Voters continue to send mixed signals, electing Mr. Abe, who has called nuclear power a vital part of his popular Abenomics strategy to revive growth even as polls continue to show an ambivalence about atomic energy. Voters have chosen Mr. Abe’s pro-nuclear governing party in national elections, but then opposed a restart of the plants in opinion polls. That has left this consensus-driven country without a way forward, even as its trade surplus has turned to a deficit, with soaring bills for fossil fuels to make up for the lost nuclear power.

“People cannot feel the economic damage now because of the overall lift from Abenomics,” said Koji Nomura, an economics professor at Keio University in Tokyo. “But this is a bill that will come due.”

The prime minister and his allies in the business community have argued as much, saying that the idling of nation’s 48 operable reactors threatens Abenomics by forcing Japan to import an extra $36 billion worth of fuel every year. But even Mr. Abe has been unwilling to force the point by turning the plants on.

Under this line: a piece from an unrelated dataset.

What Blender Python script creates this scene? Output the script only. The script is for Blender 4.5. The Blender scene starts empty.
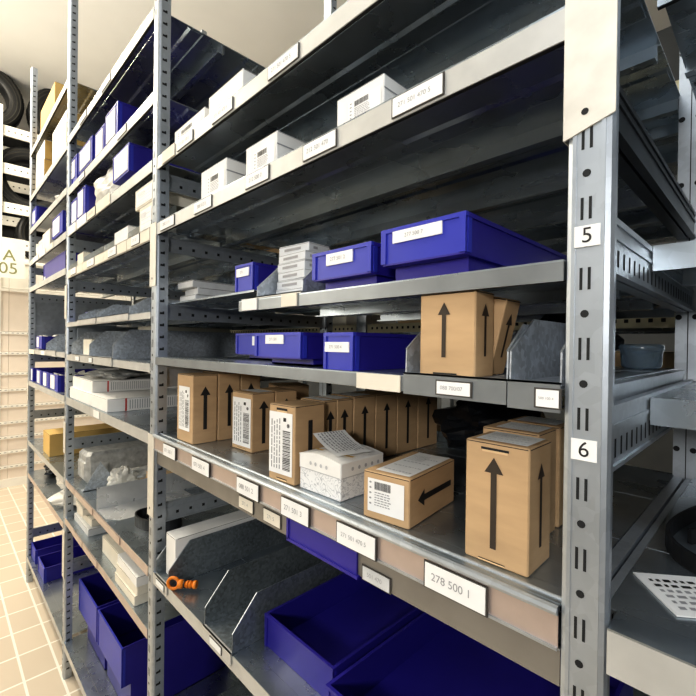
import bpy, math, random
from mathutils import Vector, Matrix
random.seed(7)
C = bpy.context.scene.collection
H = 1.43                     # camera height; rack heights below are measured from the camera level
R = math.radians

# ------------------------------------------------------------------ materials
def nodes_of(name):
    m = bpy.data.materials.new(name); m.use_nodes = True
    nt = m.node_tree
    return m, nt, nt.nodes['Principled BSDF']

def mat(name, col, rough=0.5, metal=0.0, var=0.08, scale=30, bump=0.0, stretch=None, spec=0.5, emit=0, trans=0, alpha=1):
    m, nt, b = nodes_of(name)
    tc = nt.nodes.new('ShaderNodeTexCoord'); mp = nt.nodes.new('ShaderNodeMapping')
    nt.links.new(tc.outputs['Object'], mp.inputs[0])
    if stretch: mp.inputs['Scale'].default_value = stretch
    nz = nt.nodes.new('ShaderNodeTexNoise'); nz.inputs['Scale'].default_value = scale; nz.inputs['Detail'].default_value = 4
    nt.links.new(mp.outputs[0], nz.inputs['Vector'])
    cr = nt.nodes.new('ShaderNodeValToRGB')
    a = [max(0, c*(1-var*2)) for c in col]; d = [min(1, c*(1+var*1.5)) for c in col]
    cr.color_ramp.elements[0].position = .3; cr.color_ramp.elements[1].position = .7
    cr.color_ramp.elements[0].color = (*a, 1); cr.color_ramp.elements[1].color = (*d, 1)
    nt.links.new(nz.outputs['Fac'], cr.inputs[0]); nt.links.new(cr.outputs[0], b.inputs['Base Color'])
    b.inputs['Roughness'].default_value = rough; b.inputs['Metallic'].default_value = metal
    b.inputs['Specular IOR Level'].default_value = spec
    if bump:
        bp = nt.nodes.new('ShaderNodeBump'); bp.inputs['Strength'].default_value = bump; bp.inputs['Distance'].default_value = .003
        nt.links.new(nz.outputs['Fac'], bp.inputs['Height']); nt.links.new(bp.outputs[0], b.inputs['Normal'])
    if emit:
        b.inputs['Emission Color'].default_value = (*col, 1); b.inputs['Emission Strength'].default_value = emit
    if trans: b.inputs['Transmission Weight'].default_value = trans
    if alpha < 1: b.inputs['Alpha'].default_value = alpha
    return m

def galv(name, col, rough=.36, metal=.85, scale=90, var=.22):
    m, nt, b = nodes_of(name)
    tc = nt.nodes.new('ShaderNodeTexCoord')
    vo = nt.nodes.new('ShaderNodeTexVoronoi'); vo.inputs['Scale'].default_value = scale
    nt.links.new(tc.outputs['Object'], vo.inputs['Vector'])
    nz = nt.nodes.new('ShaderNodeTexNoise'); nz.inputs['Scale'].default_value = 9; nz.inputs['Detail'].default_value = 5
    nt.links.new(tc.outputs['Object'], nz.inputs['Vector'])
    sp = nt.nodes.new('ShaderNodeSeparateColor'); nt.links.new(vo.outputs['Color'], sp.inputs[0])
    mx = nt.nodes.new('ShaderNodeMath'); mx.operation = 'MULTIPLY_ADD'; mx.inputs[1].default_value = .45
    nt.links.new(sp.outputs[0], mx.inputs[0]); nt.links.new(nz.outputs['Fac'], mx.inputs[2])
    cr = nt.nodes.new('ShaderNodeValToRGB')
    cr.color_ramp.elements[0].position = .35; cr.color_ramp.elements[1].position = 1.0
    cr.color_ramp.elements[0].color = (*[c*(1-var) for c in col], 1); cr.color_ramp.elements[1].color = (*[min(1, c*(1+var)) for c in col], 1)
    nt.links.new(mx.outputs[0], cr.inputs[0]); nt.links.new(cr.outputs[0], b.inputs['Base Color'])
    rr = nt.nodes.new('ShaderNodeMapRange'); rr.inputs['To Min'].default_value = rough-.08; rr.inputs['To Max'].default_value = rough+.14
    nt.links.new(nz.outputs['Fac'], rr.inputs['Value']); nt.links.new(rr.outputs[0], b.inputs['Roughness'])
    b.inputs['Metallic'].default_value = metal
    return m

def doodle(name, base, line):
    m, nt, b = nodes_of(name)
    tc = nt.nodes.new('ShaderNodeTexCoord')
    nz = nt.nodes.new('ShaderNodeTexNoise'); nz.inputs['Scale'].default_value = 55; nz.inputs['Detail'].default_value = 2
    nt.links.new(tc.outputs['Object'], nz.inputs['Vector'])
    ml = nt.nodes.new('ShaderNodeMath'); ml.operation = 'MULTIPLY'; ml.inputs[1].default_value = 9
    fr = nt.nodes.new('ShaderNodeMath'); fr.operation = 'FRACT'
    nt.links.new(nz.outputs['Fac'], ml.inputs[0]); nt.links.new(ml.outputs[0], fr.inputs[0])
    cr = nt.nodes.new('ShaderNodeValToRGB'); e = cr.color_ramp.elements
    e[0].position = 0; e[0].color = (*line, 1); e[1].position = .28; e[1].color = (*base, 1)
    nt.links.new(fr.outputs[0], cr.inputs[0]); nt.links.new(cr.outputs[0], b.inputs['Base Color'])
    b.inputs['Roughness'].default_value = .6
    return m

def tilemat(name, a, g, scale, rough):
    m, nt, b = nodes_of(name)
    tc = nt.nodes.new('ShaderNodeTexCoord')
    br = nt.nodes.new('ShaderNodeTexBrick'); br.inputs['Scale'].default_value = scale
    br.offset = 0; br.inputs['Color1'].default_value = (*a, 1); br.inputs['Color2'].default_value = (*[c*.93 for c in a], 1)
    br.inputs['Mortar'].default_value = (*g, 1); br.inputs['Mortar Size'].default_value = .025
    br.inputs['Brick Width'].default_value = 1; br.inputs['Row Height'].default_value = .6
    nt.links.new(tc.outputs['Object'], br.inputs['Vector']); nt.links.new(br.outputs['Color'], b.inputs['Base Color'])
    b.inputs['Roughness'].default_value = rough
    return m

STEEL = galv('galvanised steel', (.48, .52, .56), .34, .8, 60, .12)
DECK = galv('galvanised shelf deck', (.39, .44, .485), .25, .85, 30, .08)
BINS = galv('spangled zinc sheet', (.46, .50, .55), .42, .5, 170, .30)
POSTM = galv('bright galvanised post', (.46, .50, .545), .36, .7, 80, .08)
PLATE = mat('pale splice plate', (.74, .71, .64), .45, .3, .05, 40)
LIPM = mat('painted shelf edge', (.56, .56, .54), .42, .35, .05, 20)
GLIP = mat('dull zinc shelf edge', (.27, .29, .305), .36, .55, .06, 20)
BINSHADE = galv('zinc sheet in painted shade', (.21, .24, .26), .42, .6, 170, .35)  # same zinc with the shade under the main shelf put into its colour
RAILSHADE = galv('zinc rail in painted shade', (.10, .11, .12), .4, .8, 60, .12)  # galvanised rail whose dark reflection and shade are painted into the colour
TRAYL = galv('light zinc tray', (.55, .56, .53), .45, .3, 120, .10)
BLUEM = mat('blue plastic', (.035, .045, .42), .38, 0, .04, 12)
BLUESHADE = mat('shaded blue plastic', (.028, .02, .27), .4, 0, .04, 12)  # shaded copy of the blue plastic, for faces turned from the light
KRAFT = mat('kraft cardboard', (.54, .365, .205), .75, 0, .05, 14, .05, (1, 1, 4))
KRAFT2 = mat('lighter kraft edge', (.74, .53, .30), .75, 0, .05, 14)
YKRAFT = mat('yellow kraft cardboard', (.62, .41, .14), .75, 0, .04, 14)
WHITEC = mat('white card', (.84, .83, .80), .6, 0, .02, 20)
CREAMC = mat('cream card', (.78, .73, .62), .65, 0, .03, 20)
SHADEC = mat('shaded white card', (.66, .68, .70), .65, 0, .03, 30)  # white card with the grey-blue tint of shade painted in
GREYC = mat('grey card', (.60, .61, .61), .7, 0, .05, 40)
PAPER = mat('paper label', (.86, .86, .85), .55, 0, .02, 30)
FRAME = mat('dark label frame', (.06, .055, .05), .5, 0, .05, 30)
INK = mat('black ink', (.018, .017, .017), .6, 0, .05, 30)
BROWNINK = mat('dark brown print', (.045, .032, .022), .65, 0, .05, 30)
LIGHTINK = mat('pale grey print', (.50, .50, .51), .6, 0, .05, 30)
GREYINK = mat('grey print', (.33, .33, .34), .6, 0, .05, 30)
GREENINK = mat('olive print', (.26, .27, .12), .6, 0, .05, 30)
DARK = mat('dark slot', (.008, .009, .011), .7, 0, .05, 30)
BLACKP = mat('black rubber', (.016, .017, .019), .42, 0, .1, 40, .1)
BLACKF = mat('black plastic film', (.012, .014, .018), .22, 0, .1, 25, .6)
FILM = mat('white plastic film', (.82, .80, .74), .35, 0, .05, 30, .5)
GFILM = mat('grey bubble film', (.50, .50, .48), .28, .1, .15, 45, .8)
CLEAR = mat('clear plastic', (.30, .40, .50), .15, 0, .05, 20, 0, None, .5, 0, .7)
ORANGE = mat('orange plastic', (.85, .25, .02), .4, 0, .05, 20)
RED = mat('red print', (.55, .04, .03), .6, 0, .03, 20)
DOOD = doodle('white printed board', (.84, .84, .83), (.42, .43, .45))
BEIGE = mat('beige panel', (.84, .75, .66), .5, 0, .03, 4)
WHITEP = mat('white paint', (.88, .86, .80), .5, 0, .02, 8)
DWALL = mat('grey rear wall', (.10, .11, .12), .8, 0, .05, 3)
WALLM = mat('plaster wall', (.50, .51, .52), .8, 0, .02, 3)
CEILM = mat('white ceiling', (.9, .9, .88), .8, 0, .01, 3)
FLOORM = tilemat('floor tile', (.66, .57, .46), (.88, .84, .76), 5.0, .35)
TUBE = mat('lamp tube', (1, .97, .9), .4, 0, .0, 3, emit=4)

# ------------------------------------------------------------------ mesh builder
class MB:
    def __init__(s, mats): s.v = []; s.f = []; s.mi = []; s.mats = mats; s.T = None; s.sm = []
    def pt(s, p):
        p = Vector(p)
        if s.T is not None: p = s.T @ p
        s.v.append(p); return len(s.v)-1
    def face(s, pts, m=0, sm=False):
        s.f.append([s.pt(p) for p in pts]); s.mi.append(m); s.sm.append(sm)
    def box(s, x0, x1, y0, y1, z0, z1, m=0, skip=''):
        a = [s.pt(p) for p in ((x0,y0,z0),(x1,y0,z0),(x1,y1,z0),(x0,y1,z0),(x0,y0,z1),(x1,y0,z1),(x1,y1,z1),(x0,y1,z1))]
        for k, q in (('b',(0,3,2,1)),('t',(4,5,6,7)),('f',(0,1,5,4)),('r',(1,2,6,5)),('k',(2,3,7,6)),('l',(3,0,4,7))):
            if k in skip: continue
            s.f.append([a[i] for i in q]); s.mi.append(m); s.sm.append(False)
    def cbox(s, x0, x1, y0, y1, z0, z1, c=.002, m=0):
        # box with chamfered vertical and horizontal edges: stack of inset octagonal rings
        def ring(ins, z):
            a, b, d, e = x0+ins, x1-ins, y0+ins, y1-ins
            return [s.pt(p) for p in ((a+c,d,z),(b-c,d,z),(b,d+c,z),(b,e-c,z),(b-c,e,z),(a+c,e,z),(a,e-c,z),(a,d+c,z))]
        rs = [ring(c*.8, z0), ring(0, z0+c), ring(0, z1-c), ring(c*.8, z1)]
        for k in range(3):
            for i in range(8):
                j = (i+1) % 8
                s.f.append([rs[k][i], rs[k][j], rs[k+1][j], rs[k+1][i]]); s.mi.append(m); s.sm.append(False)
        s.f.append(rs[0][::-1]); s.mi.append(m); s.sm.append(False)
        s.f.append(rs[3]); s.mi.append(m); s.sm.append(False)
    def extrude(s, poly, axis, a, b, m=0):
        # poly: list of 2D points in the plane normal to axis ('x': (y,z), 'y': (x,z), 'z': (x,y))
        def P(q, t):
            return {'x': (t, q[0], q[1]), 'y': (q[0], t, q[1]), 'z': (q[0], q[1], t)}[axis]
        A = [s.pt(P(q, a)) for q in poly]; B = [s.pt(P(q, b)) for q in poly]; n = len(poly)
        s.f.append(A[::-1]); s.mi.append(m); s.sm.append(False)
        s.f.append(B); s.mi.append(m); s.sm.append(False)
        for i in range(n):
            j = (i+1) % n
            s.f.append([A[i], A[j], B[j], B[i]]); s.mi.append(m); s.sm.append(False)
    def tube(s, pts, r, m=0, n=8, caps=True):
        pts = [Vector(p) for p in pts]; rings = []
        for i, p in enumerate(pts):
            t = (pts[min(i+1, len(pts)-1)]-pts[max(i-1, 0)]).normalized()
            u = t.orthogonal().normalized() if i == 0 else (u - t*u.dot(t)).normalized()
            w = t.cross(u); rr = r[i] if isinstance(r, (list, tuple)) else r
            rings.append([s.pt(p + (u*math.cos(2*math.pi*k/n)+w*math.sin(2*math.pi*k/n))*rr) for k in range(n)])
        for a, b in zip(rings, rings[1:]):
            for k in range(n):
                j = (k+1) % n
                s.f.append([a[k], a[j], b[j], b[k]]); s.mi.append(m); s.sm.append(True)
        if caps:
            s.f.append(rings[0][::-1]); s.mi.append(m); s.sm.append(False)
            s.f.append(rings[-1]); s.mi.append(m); s.sm.append(False)
    def band(s, pts, w, t, m=0):
        # a strap: closed or open path, flat section of height w (z) and thickness t
        pts = [Vector(p) for p in pts]; n = len(pts); rings = []
        for i, p in enumerate(pts):
            d = (pts[min(i+1, n-1)]-pts[max(i-1, 0)]); d.z = 0; d.normalize(); nn = Vector((-d.y, d.x, 0))*t/2
            rings.append([s.pt(q) for q in (p-nn, p+nn, p+nn+Vector((0, 0, w)), p-nn+Vector((0, 0, w)))])
        for a, b in zip(rings, rings[1:]):
            for k in range(4):
                j = (k+1) % 4
                s.f.append([a[k], b[k], b[j], a[j]]); s.mi.append(m); s.sm.append(False)
        s.f.append(rings[0]); s.mi.append(m); s.sm.append(False)
        s.f.append(rings[-1][::-1]); s.mi.append(m); s.sm.append(False)
    def lathe(s, prof, m=0, n=32, axis='z'):
        rings = []
        for r, z in prof:
            rg = []
            for k in range(n):
                a = 2*math.pi*k/n; x, y = r*math.cos(a), r*math.sin(a)
                rg.append(s.pt((x, y, z) if axis == 'z' else (z, x, y)))
            rings.append(rg)
        for a, b in zip(rings, rings[1:]):
            for k in range(n):
                j = (k+1) % n
                s.f.append([a[k], a[j], b[j], b[k]]); s.mi.append(m); s.sm.append(True)
    def text(s, txt, o, u, v, size, m):
        cu = bpy.data.curves.new('lettering', 'FONT'); cu.body = txt; cu.size = size; cu.align_x = 'CENTER'; cu.align_y = 'CENTER'
        ob = bpy.data.objects.new('lettering', cu); C.objects.link(ob)
        dg = bpy.context.evaluated_depsgraph_get(); me = ob.evaluated_get(dg).to_mesh()
        o, u, v = Vector(o), Vector(u), Vector(v); base = len(s.v)
        for q in me.vertices: s.pt(o+u*q.co.x+v*q.co.y)
        for p in me.polygons:
            s.f.append([base+i for i in p.vertices]); s.mi.append(m); s.sm.append(False)
        ob.evaluated_get(dg).to_mesh_clear(); bpy.data.objects.remove(ob); bpy.data.curves.remove(cu)
    def build(s, name, parent=None, loc=None, rot=None, kind=None):
        me = bpy.data.meshes.new(name); me.from_pydata([tuple(p) for p in s.v], [], s.f)
        for m in s.mats: me.materials.append(m)
        for p, i, sm in zip(me.polygons, s.mi, s.sm): p.material_index = i; p.use_smooth = sm
        me.update()
        o = bpy.data.objects.new(name, me); C.objects.link(o)
        if parent: o.parent = parent
        if loc: o.location = loc
        if rot: o.rotation_euler = rot
        if kind: o['kind'] = kind
        return o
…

While the candidate from the governing pro-nuclear power party prevailed, analysts say he did so in part by distancing himself from its stance with vague expressions of support for gradual phaseout if nuclear energy. The two candidates who called for immediate scrapping all atomic power plants also fared better that the result seemed to suggest, winning a combined 1.9 million votes, just 200,000 shy of the victor’s tally. And the only avowedly pro-nuclear candidate of any stature placed a distant fourth. At the same time, analysts said, Tokyo’s voters proved unconvinced by the lofty vision articulated by the high-profile antinuclear candidate, former Prime Minister Morihiro Hosokawa.

Some analysts say that in the end, they expect Japan to go back to the compromise position of a previous government that Mr. Abe scrapped when he took power: allowing the restart of the newest plants in exchange for promise that Japan will eventually shed nuclear power as realistic alternatives are developed.

“Neither Abe nor Hosokawa is at the center of public opinion,” said Takeo Kikkawa, an expert on the energy industry at Tokyo’s Hitotsubashi University. “A gradual phaseout remains the best answer for solving the nuclear problem while preserving growth.”